Chad Ludington, a former friend of Kavanaugh's, disputed the claim that Kavanaugh never blacked out from drinking: "I can unequivocally say that in denying the possibility that he ever blacked out from drinking, and in downplaying the degree and frequency of his drinking, Brett has not told the truth," Ludington told multiple news outlets on Monday.
Other classmates recounted house parties that contradicted Kavanaugh's efforts to downplay drinking habits from his high school and college years.
In one incident, Kavanaugh lifted an empty beer keg over his head to commemorate his group's progress toward finishing off 100 kegs during the school year, classmates said to The Times.
Kavanaugh's note comes amid numerous reports in which the Supreme Court nominee has been scrutinized for the behavior in which he engaged while intoxicated. In 1985, during his junior year at Yale University, Kavanaugh allegedly threw ice on another person "for some unknown reason" at a bar.

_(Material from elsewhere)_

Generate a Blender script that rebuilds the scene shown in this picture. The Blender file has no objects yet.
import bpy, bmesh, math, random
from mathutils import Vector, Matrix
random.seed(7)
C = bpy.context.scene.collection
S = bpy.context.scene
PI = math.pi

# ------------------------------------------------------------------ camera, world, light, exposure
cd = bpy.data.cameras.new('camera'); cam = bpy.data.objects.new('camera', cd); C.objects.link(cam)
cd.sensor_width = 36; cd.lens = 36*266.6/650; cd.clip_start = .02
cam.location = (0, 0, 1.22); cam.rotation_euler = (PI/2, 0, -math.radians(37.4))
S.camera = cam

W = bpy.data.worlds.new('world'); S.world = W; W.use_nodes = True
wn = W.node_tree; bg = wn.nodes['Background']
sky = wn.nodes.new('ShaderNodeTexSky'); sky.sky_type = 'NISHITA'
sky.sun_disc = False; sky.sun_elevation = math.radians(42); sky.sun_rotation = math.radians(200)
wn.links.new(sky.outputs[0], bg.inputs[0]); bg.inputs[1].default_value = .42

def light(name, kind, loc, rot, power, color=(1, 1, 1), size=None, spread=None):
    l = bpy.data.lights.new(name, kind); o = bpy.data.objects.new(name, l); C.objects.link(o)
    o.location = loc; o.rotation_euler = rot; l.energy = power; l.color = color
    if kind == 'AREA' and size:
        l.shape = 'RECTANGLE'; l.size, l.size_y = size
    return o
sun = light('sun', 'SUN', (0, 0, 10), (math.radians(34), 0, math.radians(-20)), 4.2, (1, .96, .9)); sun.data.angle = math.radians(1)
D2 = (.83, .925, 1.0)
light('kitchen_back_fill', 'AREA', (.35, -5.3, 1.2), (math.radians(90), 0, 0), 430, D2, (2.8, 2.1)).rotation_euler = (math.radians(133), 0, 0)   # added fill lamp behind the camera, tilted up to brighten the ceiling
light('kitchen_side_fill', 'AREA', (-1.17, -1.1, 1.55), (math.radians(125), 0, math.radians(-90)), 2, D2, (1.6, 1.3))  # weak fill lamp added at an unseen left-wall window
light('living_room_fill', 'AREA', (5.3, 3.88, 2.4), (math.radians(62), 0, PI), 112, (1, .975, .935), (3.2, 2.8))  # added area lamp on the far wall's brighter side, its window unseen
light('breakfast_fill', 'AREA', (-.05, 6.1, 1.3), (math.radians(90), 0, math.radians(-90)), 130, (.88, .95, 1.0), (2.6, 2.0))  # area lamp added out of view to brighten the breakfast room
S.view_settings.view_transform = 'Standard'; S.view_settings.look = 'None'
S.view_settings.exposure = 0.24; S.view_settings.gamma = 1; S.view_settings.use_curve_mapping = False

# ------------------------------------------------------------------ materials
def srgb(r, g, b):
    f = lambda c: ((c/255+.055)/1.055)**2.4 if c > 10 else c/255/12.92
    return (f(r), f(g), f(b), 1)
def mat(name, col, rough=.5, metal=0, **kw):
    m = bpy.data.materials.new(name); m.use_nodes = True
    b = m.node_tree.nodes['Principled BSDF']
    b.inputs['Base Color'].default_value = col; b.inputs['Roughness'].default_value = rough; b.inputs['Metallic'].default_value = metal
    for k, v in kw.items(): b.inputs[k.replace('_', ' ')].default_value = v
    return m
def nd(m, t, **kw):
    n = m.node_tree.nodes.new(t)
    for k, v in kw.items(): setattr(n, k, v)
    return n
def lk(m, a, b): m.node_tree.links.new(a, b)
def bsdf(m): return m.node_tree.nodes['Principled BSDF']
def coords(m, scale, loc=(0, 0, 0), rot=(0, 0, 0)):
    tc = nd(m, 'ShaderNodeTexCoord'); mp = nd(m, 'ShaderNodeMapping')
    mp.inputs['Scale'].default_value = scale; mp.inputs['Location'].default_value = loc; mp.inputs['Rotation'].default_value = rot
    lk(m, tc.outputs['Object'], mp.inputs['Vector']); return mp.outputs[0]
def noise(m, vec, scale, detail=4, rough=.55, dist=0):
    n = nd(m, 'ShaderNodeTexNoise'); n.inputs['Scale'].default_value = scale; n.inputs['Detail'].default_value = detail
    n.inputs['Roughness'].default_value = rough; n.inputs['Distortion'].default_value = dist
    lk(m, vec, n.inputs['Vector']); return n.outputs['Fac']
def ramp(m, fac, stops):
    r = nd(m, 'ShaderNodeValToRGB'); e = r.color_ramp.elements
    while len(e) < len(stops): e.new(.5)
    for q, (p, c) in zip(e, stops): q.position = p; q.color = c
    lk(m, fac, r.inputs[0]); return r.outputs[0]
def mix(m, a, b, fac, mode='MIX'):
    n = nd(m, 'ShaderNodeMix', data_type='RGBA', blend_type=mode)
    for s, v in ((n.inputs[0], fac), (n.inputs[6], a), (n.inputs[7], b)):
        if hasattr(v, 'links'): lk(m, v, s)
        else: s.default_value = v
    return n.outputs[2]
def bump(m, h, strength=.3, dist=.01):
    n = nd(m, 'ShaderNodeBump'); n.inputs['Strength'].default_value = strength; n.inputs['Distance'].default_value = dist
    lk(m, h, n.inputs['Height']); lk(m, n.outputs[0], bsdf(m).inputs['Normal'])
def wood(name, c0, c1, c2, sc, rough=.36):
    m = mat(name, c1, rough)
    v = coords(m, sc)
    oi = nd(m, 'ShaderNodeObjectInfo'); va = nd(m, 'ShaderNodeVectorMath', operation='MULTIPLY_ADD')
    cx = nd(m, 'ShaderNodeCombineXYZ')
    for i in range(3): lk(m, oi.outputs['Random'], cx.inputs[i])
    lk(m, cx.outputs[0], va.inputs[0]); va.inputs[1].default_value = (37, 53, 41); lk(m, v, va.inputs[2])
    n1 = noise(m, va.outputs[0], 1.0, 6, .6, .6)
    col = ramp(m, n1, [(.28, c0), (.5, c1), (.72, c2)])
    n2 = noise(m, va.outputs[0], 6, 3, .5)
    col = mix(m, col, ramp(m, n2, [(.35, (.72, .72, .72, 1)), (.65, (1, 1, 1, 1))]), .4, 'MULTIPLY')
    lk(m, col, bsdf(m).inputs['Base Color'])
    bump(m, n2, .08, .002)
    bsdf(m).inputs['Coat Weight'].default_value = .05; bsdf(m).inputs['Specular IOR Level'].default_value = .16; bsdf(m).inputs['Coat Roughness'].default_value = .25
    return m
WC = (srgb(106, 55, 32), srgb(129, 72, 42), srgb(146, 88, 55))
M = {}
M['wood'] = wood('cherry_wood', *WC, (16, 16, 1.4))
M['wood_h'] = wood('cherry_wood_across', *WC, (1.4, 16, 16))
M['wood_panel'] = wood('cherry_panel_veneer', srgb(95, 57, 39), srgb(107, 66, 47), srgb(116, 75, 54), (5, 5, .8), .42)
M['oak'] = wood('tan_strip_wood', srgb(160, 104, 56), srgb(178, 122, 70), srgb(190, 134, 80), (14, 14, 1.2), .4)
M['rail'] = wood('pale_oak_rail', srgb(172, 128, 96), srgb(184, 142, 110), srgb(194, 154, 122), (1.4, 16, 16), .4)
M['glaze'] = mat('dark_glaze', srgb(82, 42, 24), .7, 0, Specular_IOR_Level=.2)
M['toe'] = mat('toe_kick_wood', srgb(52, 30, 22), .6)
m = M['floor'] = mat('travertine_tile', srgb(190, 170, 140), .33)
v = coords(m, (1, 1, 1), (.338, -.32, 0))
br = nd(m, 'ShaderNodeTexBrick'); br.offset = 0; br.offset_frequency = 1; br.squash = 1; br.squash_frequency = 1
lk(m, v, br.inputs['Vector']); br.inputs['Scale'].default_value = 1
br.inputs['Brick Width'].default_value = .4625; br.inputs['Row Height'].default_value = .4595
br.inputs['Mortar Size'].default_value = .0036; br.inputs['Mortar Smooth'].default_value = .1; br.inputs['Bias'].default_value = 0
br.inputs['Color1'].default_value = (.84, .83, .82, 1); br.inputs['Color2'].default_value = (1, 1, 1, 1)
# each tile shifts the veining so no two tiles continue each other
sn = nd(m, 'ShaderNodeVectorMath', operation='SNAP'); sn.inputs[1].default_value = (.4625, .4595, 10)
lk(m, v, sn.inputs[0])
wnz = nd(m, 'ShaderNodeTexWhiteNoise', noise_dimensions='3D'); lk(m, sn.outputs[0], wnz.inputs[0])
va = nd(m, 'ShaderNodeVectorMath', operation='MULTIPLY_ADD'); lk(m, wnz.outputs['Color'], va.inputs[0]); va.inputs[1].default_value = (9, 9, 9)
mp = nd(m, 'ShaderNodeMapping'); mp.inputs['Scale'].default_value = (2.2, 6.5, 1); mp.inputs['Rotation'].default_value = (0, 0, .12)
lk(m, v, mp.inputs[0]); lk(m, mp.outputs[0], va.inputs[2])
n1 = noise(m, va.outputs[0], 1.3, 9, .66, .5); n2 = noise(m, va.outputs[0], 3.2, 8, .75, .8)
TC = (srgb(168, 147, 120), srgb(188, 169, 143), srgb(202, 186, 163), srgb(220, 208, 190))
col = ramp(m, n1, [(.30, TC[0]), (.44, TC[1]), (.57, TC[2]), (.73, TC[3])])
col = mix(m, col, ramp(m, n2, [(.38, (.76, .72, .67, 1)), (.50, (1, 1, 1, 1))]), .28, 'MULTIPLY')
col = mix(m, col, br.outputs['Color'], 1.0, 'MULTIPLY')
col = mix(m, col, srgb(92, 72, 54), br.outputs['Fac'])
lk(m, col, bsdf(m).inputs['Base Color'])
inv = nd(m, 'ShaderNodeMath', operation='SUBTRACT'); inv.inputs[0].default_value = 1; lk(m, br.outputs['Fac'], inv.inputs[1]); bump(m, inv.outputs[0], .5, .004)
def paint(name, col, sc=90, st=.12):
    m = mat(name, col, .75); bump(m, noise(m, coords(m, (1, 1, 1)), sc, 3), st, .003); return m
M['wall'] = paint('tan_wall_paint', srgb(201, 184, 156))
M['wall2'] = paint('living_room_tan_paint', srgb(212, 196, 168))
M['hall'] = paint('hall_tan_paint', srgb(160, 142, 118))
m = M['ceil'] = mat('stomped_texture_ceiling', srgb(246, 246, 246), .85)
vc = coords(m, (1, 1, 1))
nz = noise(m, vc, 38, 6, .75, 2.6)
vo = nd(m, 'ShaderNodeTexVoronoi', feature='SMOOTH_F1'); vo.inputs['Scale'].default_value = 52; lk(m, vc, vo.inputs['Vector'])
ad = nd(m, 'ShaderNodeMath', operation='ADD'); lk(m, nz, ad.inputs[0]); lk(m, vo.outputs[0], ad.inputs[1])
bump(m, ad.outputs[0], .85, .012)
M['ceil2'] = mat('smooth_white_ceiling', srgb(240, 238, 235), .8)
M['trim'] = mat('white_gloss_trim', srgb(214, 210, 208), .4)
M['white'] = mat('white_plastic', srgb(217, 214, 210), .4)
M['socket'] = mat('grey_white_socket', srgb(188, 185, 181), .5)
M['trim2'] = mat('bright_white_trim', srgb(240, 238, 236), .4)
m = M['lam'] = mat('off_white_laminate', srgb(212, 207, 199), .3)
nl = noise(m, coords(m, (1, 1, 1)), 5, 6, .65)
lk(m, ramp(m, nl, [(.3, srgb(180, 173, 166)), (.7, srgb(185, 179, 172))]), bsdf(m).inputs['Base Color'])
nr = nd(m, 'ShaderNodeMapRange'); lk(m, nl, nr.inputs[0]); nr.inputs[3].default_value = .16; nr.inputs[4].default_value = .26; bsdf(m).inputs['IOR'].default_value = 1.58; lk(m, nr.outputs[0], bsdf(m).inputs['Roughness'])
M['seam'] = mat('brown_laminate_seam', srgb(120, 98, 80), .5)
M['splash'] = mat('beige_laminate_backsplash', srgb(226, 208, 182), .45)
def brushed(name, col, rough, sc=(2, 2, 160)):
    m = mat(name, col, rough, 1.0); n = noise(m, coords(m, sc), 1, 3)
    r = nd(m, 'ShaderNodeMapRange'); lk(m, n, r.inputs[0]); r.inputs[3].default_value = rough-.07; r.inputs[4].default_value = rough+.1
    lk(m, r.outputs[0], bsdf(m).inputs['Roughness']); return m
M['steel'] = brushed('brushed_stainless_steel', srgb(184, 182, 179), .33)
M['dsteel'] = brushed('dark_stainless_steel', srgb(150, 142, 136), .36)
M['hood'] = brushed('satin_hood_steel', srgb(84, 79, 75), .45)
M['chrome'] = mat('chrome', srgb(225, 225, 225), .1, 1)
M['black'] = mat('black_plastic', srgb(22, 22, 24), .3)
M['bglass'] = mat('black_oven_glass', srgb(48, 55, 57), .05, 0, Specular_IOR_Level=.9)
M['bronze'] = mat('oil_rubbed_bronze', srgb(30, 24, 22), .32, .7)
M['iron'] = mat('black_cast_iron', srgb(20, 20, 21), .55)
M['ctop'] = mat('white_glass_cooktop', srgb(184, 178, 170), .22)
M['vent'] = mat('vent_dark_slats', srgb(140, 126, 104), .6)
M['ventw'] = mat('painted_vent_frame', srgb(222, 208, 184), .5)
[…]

According to a police report, Kavanaugh was reluctant to say whether "he threw the ice or not."
Kavanaugh has denied the sexual assault allegation from Christine Blasey Ford, a 51-year-old research psychologist who said that a "stumbling drunk" Kavanaugh pinned her to a bed and groped her at a house party when the two were in high school in the 1980s.
Kavanaugh also denied the allegation made by Deborah Ramirez, a former classmate at Yale, who alleged he had exposed himself to her.